The operation, which started at the beginning of 2011, involves Customs officers performing an increased number of examinations of international mail. In addition, the declarations of air and sea cargo will be more stringently checked. With the increasing popularity of online shopping and eBay purchases from outside Australia, it is a common practice for expensive internationally shipped items from some regions to be marked as gifts, samples, or declared with a low value to avoid the $1000 GST threshold that applies in Australia. Packages that exceed this threshold require an additional 10 per cent goods and services duty payment on the value of the items, as well as Customs processing fees, before being released to the purchaser.

This crackdown comes soon after a consortium of Australian retailers called for the abolition of the GST exemption for goods under $1000 entering Australia, citing falling profits due to competitive online pricing from international stores. Similar or identical items to those available in large Australian retailers like Harvey Norman, David Jones and Myer can be purchased from online stores in Asia, USA and Europe for prices that are often 20 to 50 per cent cheaper. Electronics items are a common purchase in international online stores, with digital cameras, PC components and home entertainment products popular choices.

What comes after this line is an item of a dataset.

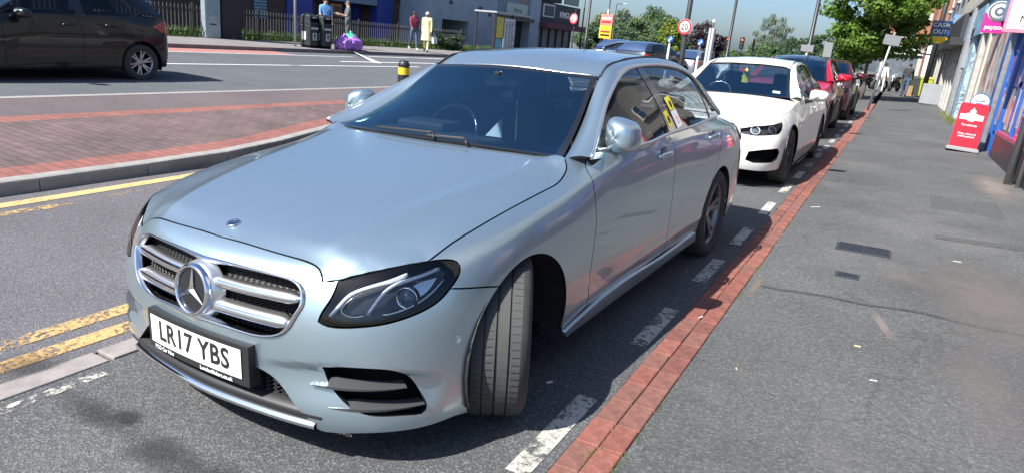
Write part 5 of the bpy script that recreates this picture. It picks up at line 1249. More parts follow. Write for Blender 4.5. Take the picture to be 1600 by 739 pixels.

The Australian government will hold an online retail forum with retailers in late February to educate them on online shopping. Retailers were chastised earlier in the year by Prime Minister Julia Gillard, who said that Australians who shopped online should not be prevented from doing so. The Prime Minister, along with experts, said that abolishing the GST on goods under $1000 would cost more in administration than would be recovered in revenue.

Currently, if a package is detained by Customs and is assessed to have a value of over $1000 without supporting documentation being supplied, it will be held and a notification will be sent to the addressee via Australia Post.